Tekan Arus Urbanisasi, Jakarta Perketat Aturan bagi Pendatang Baru

  • Budi Nahaba

Data Dinas Sosial DKI menyebutkan lebih 60 ribu jiwa warga ibukota merupakan Penyandang Masalah Kesejahteraan Sosial (PMKS).

Para pakar mengatakan, peningkatan pembangunan dan terbukanya peluang kerja di daerah mampu menghambat arus urbanisasi ke ibukota.

Gubernur DKI Jakarta Fauzi Bowo mengatakan di Jakarta (3/9), pihaknya dalam kurun empat tahun terakhir cukup berhasil menekan arus urbanisasi di ibukota, terutama saat arus balik lebaran. Menurutnya, keberhasilan tersebut, di antaranya karena dukungan dan kerja sama dengan pemerintah daerah, tingginya kesadaran masyarakat, dan besarnya peran aparat Pemprov DKI dalam menginformasikan tentang syarat kependudukan bagi pendatang baru di ibukota.

Fauzi Bowo mengatakan, “Kita sebarluaskan peraturan kependudukan Provinsi DKI Jakarta. Bagi mereka yang ingin tinggal di Jakarta silahkan, memenuhi ketentuan peraturan tersebut. Kita juga sudah berkomunikasi dengan daerah-daerah yang (warganya) banyak migrasi masuk ke Jakarta untuk disosialisasikan.”

Gubernur menambahkan, pihaknya akan memulangkan ke daerah asal, para pendatang baru, termasuk selama arus balik lebaran tahun ini, yang dinilai tidak mampu memenuhi syarat dan aturan kependudukan di ibukota.
“Bagi mereka yang tidak memenuhi persyaratan dengan segala hormat nanti pada saat Operasi Yustisi Kependudukan (OYK), tentu kita akan tertibkan dan kita akan kembalikan ke kampung halamannya,” ujar Fauzi Bowo.

Pemprov DKI, sedikitnya menetapkan empat syarat yang harus dipenuhi para pendatang baru agar terhindar dari Operasi Yustisi Kependudukan di Jakarta. Antara lain, memiliki surat pindah dari daerah asal, Surat Keterangan Catatan Kepolisian (SKCK) dari kota asal, surat jaminan kerja, serta Jaminan rumah atau tempat tinggal di Jakarta.

Walau Gubernur DKI belum memastikan kapan operasi yustisi kependudukan digelar di ibukota. Namun dari pantauan VOA, di beberapa wilayah petugas Pemprov DKI tetap gencar menggelar razia-razia, terhadap warga ibukota yang dinilai sebagai Penyandang Masalah Kesejahteraan Sosial (PMKS).

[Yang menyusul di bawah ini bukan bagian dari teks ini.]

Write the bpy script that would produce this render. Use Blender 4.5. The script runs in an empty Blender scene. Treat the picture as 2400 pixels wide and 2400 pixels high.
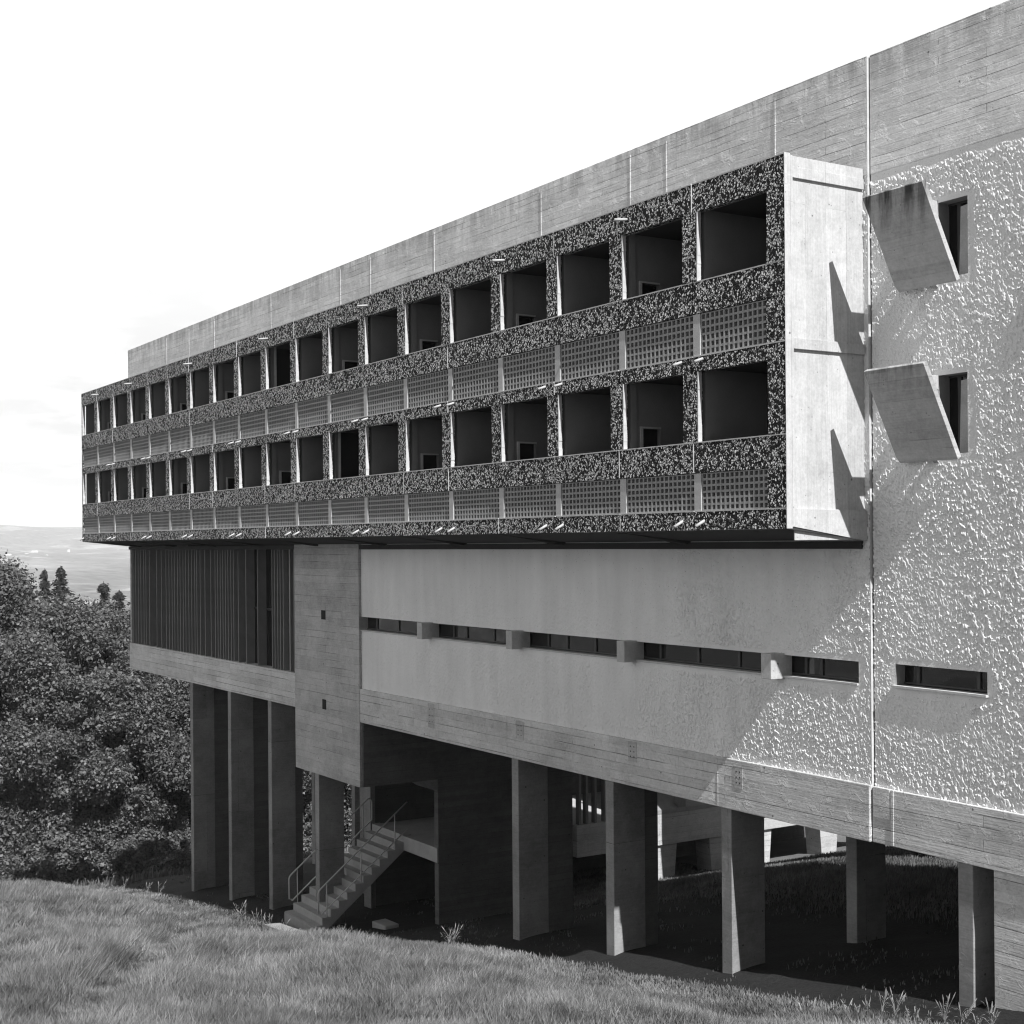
import bpy, math, random
import numpy as np
from mathutils import Vector, Matrix
random.seed(7); rng = np.random.default_rng(11)
S = bpy.context.scene
COL = S.collection

# ------------------------------------------------------------------ camera
CAM = np.array([15.5924, -16.177, 0.6425]); YAW = 1.01306; PIT = -0.00053; ROLL = -0.00766; F = 3324.1; CY = 1275.6
fw = np.array([-math.sin(YAW)*math.cos(PIT), math.cos(YAW)*math.cos(PIT), math.sin(PIT)])
rt = np.array([math.cos(YAW), math.sin(YAW), 0.0]); up = np.cross(rt, fw)
r2 = math.cos(ROLL)*rt + math.sin(ROLL)*up; u2 = -math.sin(ROLL)*rt + math.cos(ROLL)*up
cd = bpy.data.cameras.new("camera"); cam = bpy.data.objects.new("camera", cd); COL.objects.link(cam)
cam.matrix_world = Matrix(((r2[0], u2[0], -fw[0], CAM[0]), (r2[1], u2[1], -fw[1], CAM[1]), (r2[2], u2[2], -fw[2], CAM[2]), (0, 0, 0, 1)))
cd.sensor_width = 36; cd.sensor_fit = 'HORIZONTAL'; cd.lens = F/2400*36
cd.shift_y = (CY-1200)/2400; cd.clip_start = 0.1; cd.clip_end = 60000
S.camera = cam

# ------------------------------------------------------------------ node helpers
class NT:
    def __init__(s, name):
        s.m = bpy.data.materials.new(name); s.m.use_nodes = True
        s.t = s.m.node_tree; s.t.nodes.clear()
        s.out = s.n('ShaderNodeOutputMaterial'); s.b = s.n('ShaderNodeBsdfPrincipled')
        s.l(s.b.outputs[0], s.out.inputs[0]); s.b.inputs['Roughness'].default_value = .9
        s.b.inputs['Specular IOR Level'].default_value = .15
    def n(s, ty, **k):
        x = s.t.nodes.new(ty)
        for a, v in k.items(): setattr(x, a, v)
        return x
    def l(s, a, b): s.t.links.new(a, b)
    def setin(s, i, v):
        if hasattr(v, 'links') or isinstance(v, bpy.types.NodeSocket): s.l(v, i)
        else: i.default_value = v
    def math(s, op, a, b=0.0, c=0.0, clamp=False):
        x = s.n('ShaderNodeMath', operation=op, use_clamp=clamp)
        s.setin(x.inputs[0], a); s.setin(x.inputs[1], b); s.setin(x.inputs[2], c); return x.outputs[0]
    def noise(s, vec, sc, det=4, rough=.55, dist=0):
        x = s.n('ShaderNodeTexNoise'); s.l(vec, x.inputs['Vector'])
        x.inputs['Scale'].default_value = sc; x.inputs['Detail'].default_value = det
        x.inputs['Roughness'].default_value = rough; x.inputs['Distortion'].default_value = dist
        return x.outputs[0]
    def vor(s, vec, sc, feat='F1', out='Distance', rnd=1.0):
        x = s.n('ShaderNodeTexVoronoi', feature=feat); s.l(vec, x.inputs['Vector'])
        x.inputs['Scale'].default_value = sc; x.inputs['Randomness'].default_value = rnd
        return x.outputs[out]
    def ramp(s, f, pts):
        x = s.n('ShaderNodeMapRange', clamp=True)
        x.inputs[1].default_value = pts[0]; x.inputs[2].default_value = pts[1]
        x.inputs[3].default_value = pts[2]; x.inputs[4].default_value = pts[3]
        s.setin(x.inputs[0], f); return x.outputs[0]
    def xyz(s, vec):
        x = s.n('ShaderNodeSeparateXYZ'); s.l(vec, x.inputs[0]); return x.outputs
    def vec(s, a, b, c):
        x = s.n('ShaderNodeCombineXYZ')
        for i, v in enumerate((a, b, c)): s.setin(x.inputs[i], v)
        return x.outputs[0]
    def obj(s): return s.n('ShaderNodeTexCoord').outputs['Object']
    def base(s, val):
        x = s.n('ShaderNodeCombineColor')
        for i in range(3): s.setin(x.inputs[i], val)
        s.l(x.outputs[0], s.b.inputs['Base Color'])
    def bump(s, h, dist, strength=1.0):
        x = s.n('ShaderNodeBump'); x.inputs['Distance'].default_value = dist; x.inputs['Strength'].default_value = strength
        s.l(h, x.inputs['Height']); s.l(x.outputs[0], s.b.inputs['Normal'])

def board_concrete(name, val, bh=.115, bw=2.3, vertical=False, line=.55, stain=.25, bd=.004, topstain=None):
    m = NT(name); p = m.obj(); x, y, z = m.xyz(p)
    u = m.math('ADD', x, y); v = z
    if vertical: u, v = z, u
    wob = m.math('MULTIPLY', m.math('SUBTRACT', m.noise(m.vec(m.math('MULTIPLY', u, .9), m.math('MULTIPLY', v, 2.5), 0), 1.0, 3), .5), .03)
    br = m.n('ShaderNodeTexBrick', offset=.37, offset_frequency=2)
    m.l(m.vec(u, m.math('ADD', v, wob), 0), br.inputs['Vector'])
    br.inputs['Color1'].default_value = (0, 0, 0, 1); br.inputs['Color2'].default_value = (1, 1, 1, 1); br.inputs['Mortar'].default_value = (.5, .5, .5, 1)
    br.inputs['Scale'].default_value = 1; br.inputs['Mortar Size'].default_value = .005; br.inputs['Mortar Smooth'].default_value = .5
    br.inputs['Brick Width'].default_value = bw; br.inputs['Row Height'].default_value = bh
    mor = m.math('MULTIPLY', br.outputs['Fac'], m.ramp(m.noise(m.vec(m.math('MULTIPLY', u, .7), m.math('MULTIPLY', v, 6), 3), 1.0, 2), (.42, .64, 0, 1)))
    tone = m.math('MULTIPLY', m.math('SUBTRACT', m.xyz(br.outputs['Color'])[0], .5), .18)
    gr = m.noise(m.vec(m.math('MULTIPLY', u, 1.2), m.math('MULTIPLY', v, 22), m.math('MULTIPLY', y, 1)), 1.6, 4)
    big = m.noise(p, .75, 6, .65); sm = m.noise(p, 22, 4, .7); med = m.noise(p, 4.5, 5, .7, .6)
    f = m.math('ADD', 1.0, tone)
    f = m.math('ADD', f, m.math('MULTIPLY', m.math('SUBTRACT', gr, .5), .42))
    f = m.math('ADD', f, m.math('MULTIPLY', m.math('SUBTRACT', big, .5), stain*3))
    f = m.math('ADD', f, m.math('MULTIPLY', m.math('SUBTRACT', sm, .5), .5)); f = m.math('ADD', f, m.math('MULTIPLY', m.math('SUBTRACT', med, .5), .6))
    f = m.math('MULTIPLY', f, m.math('SUBTRACT', 1.0, m.math('MULTIPLY', mor, line)))
    if topstain:
        drip = m.noise(m.vec(m.math('MULTIPLY', u, 2.2), m.math('MULTIPLY', v, .35), 0), 2.0, 5, .65)
        band = m.ramp(z, (topstain[0], topstain[1], 0, 1))
        d = m.math('MULTIPLY', m.ramp(drip, (.40, .58, 0, 1)), m.math('MULTIPLY', band, band))
        f = m.math('MULTIPLY', f, m.math('SUBTRACT', 1.0, m.math('MULTIPLY', d, topstain[2])))
    # bolt holes and blow holes
    hole = m.math('MULTIPLY', m.ramp(m.vor(p, 2.3), (.035, .05, .35, 1)), m.ramp(m.vor(p, 7.0), (.06, .10, .6, 1)))
    f = m.math('MULTIPLY', f, hole)
    m.base(m.math('MULTIPLY', f, val))
    h = m.math('ADD', m.math('MULTIPLY', m.xyz(br.outputs['Color'])[0], .55), m.math('MULTIPLY', mor, -.9))
    h = m.math('ADD', h, m.math('MULTIPLY', gr, .35)); h = m.math('ADD', h, m.math('MULTIPLY', m.ramp(med, (.55, .75, 0, 1)), .9)); h = m.math('ADD', h, m.math('MULTIPLY', sm, .3))
    m.bump(h, bd)
    return m.m

def stucco_mat():
    m = NT('white_roughcast'); p = m.obj()
    a = m.noise(p, .5, 5, .6); b = m.noise(p, 60, 2)
    x, y, z = m.xyz(p)
    drip = m.noise(m.vec(m.math('MULTIPLY', x, 1.6), m.math('MULTIPLY', z, .25), 0), 1.5, 4)
    f = m.math('MULTIPLY', m.math('ADD', .82, m.math('MULTIPLY', a, .25)), .82)
    f = m.math('MULTIPLY', f, m.ramp(drip, (.3, .7, .92, 1.04)))
    pits = m.ramp(m.vor(p, 11), (.05, .11, .5, 1))
    f = m.math('MULTIPLY', f, pits)
    m.base(f)
    m.bump(m.math('ADD', b, m.math('MULTIPLY', m.noise(p, 25, 3), 2.0)), .004)
    return m.m

def plain(name, val, rough=.85, var=.2, sc=3.0, bump=.0015, spec=.15, metal=0, fine=40):
    m = NT(name); p = m.obj(); a = m.noise(p, sc, 5, .6); b = m.noise(p, fine, 3)
    f = m.math('ADD', 1.0, m.math('MULTIPLY', m.math('SUBTRACT', a, .5), var*2.4))
    f = m.math('ADD', f, m.math('MULTIPLY', m.math('SUBTRACT', b, .5), var))
    m.base(m.math('MULTIPLY', f, val)); m.b.inputs['Roughness'].default_value = rough
    m.b.inputs['Specular IOR Level'].default_value = spec; m.b.inputs['Metallic'].default_value = metal
    if bump: m.bump(b, bump)
    return m.m

def aggregate():
    m = NT('exposed_pebble_aggregate'); p = m.obj(); x, y, z = m.xyz(p)
    w1 = m.noise(p, 9, 2); w2 = m.noise(m.vec(z, x, y), 9, 2)
    q = m.vec(m.math('ADD', m.math('MULTIPLY', x, 1.25), m.math('MULTIPLY', w1, .10)), m.math('MULTIPLY', y, 1.0), m.math('ADD', z, m.math('MULTIPLY', w2, .10)))
    v = m.n('ShaderNodeTexVoronoi', feature='F1'); m.l(q, v.inputs['Vector']); v.inputs['Scale'].default_value = 26
    rnd = m.xyz(v.outputs['Color'])[0]; rnd2 = m.xyz(v.outputs['Color'])[1]
    edge = m.vor(q, 26, 'DISTANCE_TO_EDGE')
    stone = m.ramp(edge, (.06, .16, 0, 1))
    tone = m.math('MULTIPLY', m.ramp(rnd, (.36, .45, .01, 1.0)), m.ramp(rnd2, (0, 1, .5, 1.1)))
    f = m.math('ADD', .012, m.math('MULTIPLY', m.math('MULTIPLY', tone, stone), .98))
    m.base(f)
    m.bump(m.math('ADD', m.math('MULTIPLY', m.math('MINIMUM', m.math('MULTIPLY', edge, 3.0), .6), m.ramp(rnd2, (0, 1, .4, 1))), m.math('MULTIPLY', m.noise(p, 45, 2), .12)), .07)
    m.b.inputs['Roughness'].default_value = .75
    return m.m

M = {}
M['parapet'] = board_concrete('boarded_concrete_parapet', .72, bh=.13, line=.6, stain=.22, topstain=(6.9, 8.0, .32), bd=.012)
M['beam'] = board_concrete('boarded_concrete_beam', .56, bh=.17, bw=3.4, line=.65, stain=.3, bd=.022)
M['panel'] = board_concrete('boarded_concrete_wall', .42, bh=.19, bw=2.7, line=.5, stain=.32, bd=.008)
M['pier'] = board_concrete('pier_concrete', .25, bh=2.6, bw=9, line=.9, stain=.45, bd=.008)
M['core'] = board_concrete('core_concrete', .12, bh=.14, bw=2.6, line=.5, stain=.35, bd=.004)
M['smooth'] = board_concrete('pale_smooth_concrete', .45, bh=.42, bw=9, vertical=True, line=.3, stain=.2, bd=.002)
M['baffle_b'] = board_concrete('baffle_concrete_boarded', .42, bh=.14, bw=3, line=.35, stain=.2, bd=.004, topstain=(2.5, 3.1, .5))
M['baffle_a'] = board_concrete('baffle_concrete_streaked', .42, bh=.14, bw=6, line=.04, stain=.12, bd=.002, topstain=(4.7, 5.6, .85))
M['stucco'] = stucco_mat()
M['agg'] = aggregate()
M['rim'] = plain('white_cement_rim', .5, var=.25, sc=6)
M['claustra'] = plain('grey_claustra_block', .30, var=.15)
M['post'] = plain('post_cement', .45, var=.3, sc=5)
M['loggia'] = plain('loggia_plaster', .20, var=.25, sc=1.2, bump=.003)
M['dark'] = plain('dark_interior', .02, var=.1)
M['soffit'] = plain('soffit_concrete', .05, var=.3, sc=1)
M['fin'] = plain('fin_concrete', .22, var=.2)
M['white'] = plain('white_pipe', .42, var=.06, rough=.5, spec=.3, bump=0)
M['steel'] = plain('galvanised_tube', .55, var=.1, rough=.45, spec=.5, bump=0)
M['frame'] = plain('dark_window_frame', .05, var=.1, rough=.5, spec=.3, bump=0)
M['step'] = plain('step_concrete', .38, var=.25, sc=2.5, bump=.003)
M['pad'] = plain('pale_slab_concrete', .28, var=.25, sc=4, bump=.003)
M['bark'] = plain('bark', .06, var=.4, sc=6, bump=.01)
M['roofm'] = plain('roof_gravel', .35, var=.2)
M['back'] = board_concrete('courtyard_concrete', .42, bh=.17, bw=3.0, line=.6, stain=.2, bd=.006)
M['house'] = plain('farm_wall', .8, var=.05, bump=0); M['tile'] = plain('farm_roof', .3, var=.1, bump=0)
g = NT('window_glass'); g.base(.012); g.b.inputs['Roughness'].default_value = .06; g.b.inputs['Specular IOR Level'].default_value = .6
g.bump(g.noise(g.obj(), 1.2, 2), .01); M['glass'] = g.m
def leafmat(name, val, var=.5):
    m = NT(name); gi = m.n('ShaderNodeNewGeometry').outputs['Random Per Island']
    a = m.noise(m.obj(), .45, 3)
    if 'grass' in name: a = m.ramp(m.noise(m.obj(), .9, 5, .65), (.36, .64, -.2, 1.35))
    f = m.math('MULTIPLY', m.ramp(gi, (0, 1, 1-var, 1+var)), m.math('ADD', .6, m.math('MULTIPLY', a, .8)))
    m.base(m.math('MULTIPLY', f, val)); m.b.inputs['Roughness'].default_value = .55; m.b.inputs['Specular IOR Level'].default_value = .35
    tr = m.n('ShaderNodeBsdfTranslucent'); tr.inputs[0].default_value = (val*1.1, val*1.1, val*1.1, 1)
    mx = m.n('ShaderNodeMixShader'); mx.inputs[0].default_value = .12
    m.l(m.b.outputs[0], mx.inputs[1]); m.l(tr.outputs[0], mx.inputs[2]); m.l(mx.outputs[0], m.out.inputs[0])
    return m.m
M['leaf'] = leafmat('broad_leaf', .10, .65); M['leaf2'] = leafmat('dark_leaf', .08); M['needle'] = leafmat('needle_leaf', .08, .3)
M['grass'] = leafmat('meadow_grass', .125, .45)
M['weed'] = leafmat('pale_weed', .26, .35)
M['dimgrass'] = leafmat('bank_grass', .09, .4)

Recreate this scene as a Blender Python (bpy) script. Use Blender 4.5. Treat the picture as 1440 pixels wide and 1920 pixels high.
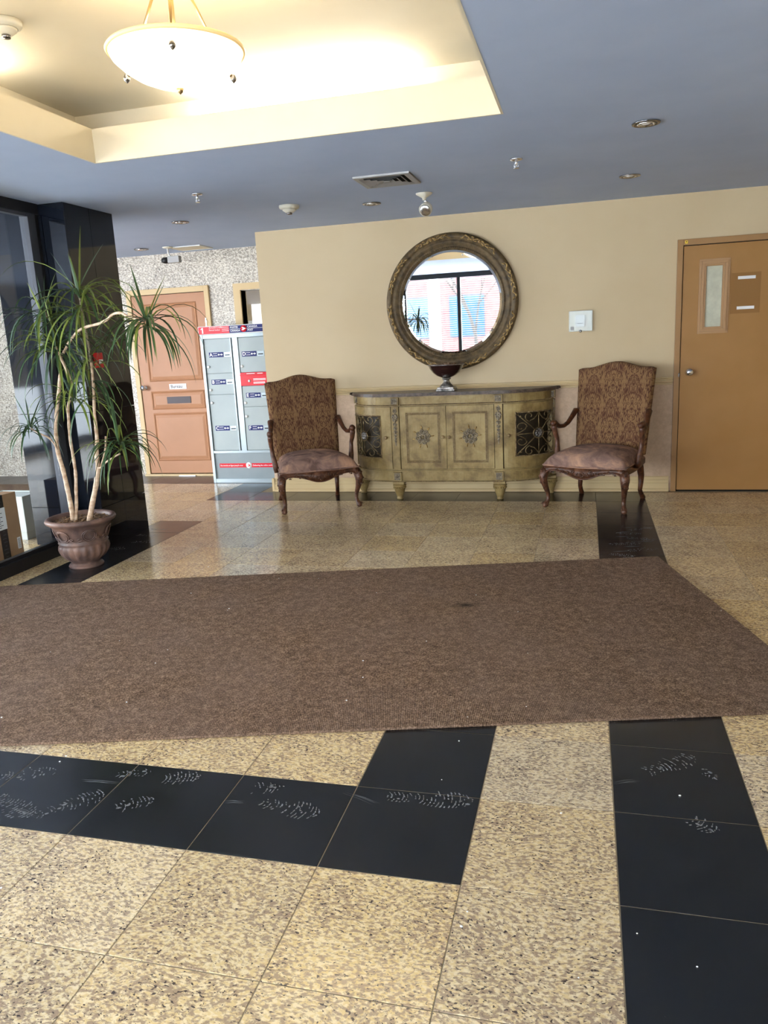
import bpy, bmesh, math, random
from mathutils import Vector, Matrix
PI = math.pi
R = math.radians
random.seed(7)
scene = bpy.context.scene
for o in list(bpy.data.objects): bpy.data.objects.remove(o)
COL = scene.collection

# ------------------------------------------------------------------ camera
CAMPOS = Vector((0, 0, 1.43))
CR = (0.9679577, 0.24615494, -0.04965515)
CU = (-0.00641694, 0.22192217, 0.97504327)
CF = (-0.25103129, 0.94348201, -0.21639084)
cam = bpy.data.cameras.new('camera'); camo = bpy.data.objects.new('camera', cam); COL.objects.link(camo)
cam.sensor_fit = 'VERTICAL'; cam.sensor_height = 36; cam.sensor_width = 27
cam.lens = 1451.3 / 1920 * 36; cam.clip_start = 0.02; cam.clip_end = 200
m = Matrix(((CR[0], CU[0], -CF[0], 0), (CR[1], CU[1], -CF[1], 0), (CR[2], CU[2], -CF[2], 0), (0, 0, 0, 1)))
camo.matrix_world = Matrix.Translation(CAMPOS) @ m
scene.camera = camo

# ------------------------------------------------------------------ world, lights, exposure
w = bpy.data.worlds.new('sky'); scene.world = w; w.use_nodes = True
bg = w.node_tree.nodes['Background']; bg.inputs['Color'].default_value = (0.90, 0.95, 1.0, 1); bg.inputs['Strength'].default_value = 21.0
scene.view_settings.view_transform = 'Standard'; scene.view_settings.look = 'None'
scene.view_settings.gamma = 1; scene.view_settings.use_curve_mapping = False
scene.view_settings.exposure = 0.10

def portal(loc, rot, sx, sy):
    l = bpy.data.lights.new('sky_portal', 'AREA'); l.shape = 'RECTANGLE'; l.size = sx; l.size_y = sy
    l.cycles.is_portal = True
    o = bpy.data.objects.new('sky_portal', l); o.location = loc; o.rotation_euler = rot; COL.objects.link(o)
portal((-1.60, -2.56, 1.27), (R(90), 0, 0), 4.4, 2.3)           # front windows, light travels +Y
portal((-5.98, -2.56, 1.25), (R(90), 0, 0), 4.4, 2.3)
portal((-8.35, 1.45, 1.25), (R(90), 0, R(-90)), 7.8, 2.3)              # vestibule opening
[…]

VOA mencatat ada ratusan warga yang di razia dari berbagai wilayah, terutama di wilayah Jakarta Pusat, Jakarta Selatan dan Jakarta Timur.

Radiah, perempuan berusia sekitar 70 tahun , ia dirazia petugas di sekitar kawasan Jakarta Timur, tak jauh dari rumahnya.

Radiah mengatakan, “Pengen nangis aja, yang namanya belum pernah ngalami (dirazia), kalau lebaran biasanya ya di rumah di situ, di Kelender (Jakarta Timur). Terus ketangkapnya di jalan yang jurusan mau ke Pondok Kelapa. Namanya mau lebaran, barangkali ada yang bagi amplop.”

Data Dinas Sosial DKI menyebutkan lebih 60 ribu jiwa warga ibukota merupakan Penyandang Masalah Kesejahteraan Sosial (PMKS).

Sebelumnya para aktivis pro-demokrasi dari jaringan warga miskin kota, Urban Poor Consortium (UPC), Jakarta mengatakan, mereka menolak cara-cara dan praktik merazia warga yang dilakukan petugas Pemprov DKI. Kalangan aktivis mencatat, pekerja seks komersial (PSK), anak jalanan, pengemis, pengamen serta para pedagang asongan sering menjadi sasaran razia petugas.

Pakar memperkirakan dalam lima tahun terakhir, dari sekitar satu juta orang pendatang, yang menetap dan tinggal di Jakarta, lebih dari separuhnya merupakan tenaga kerja produktif dan profesional.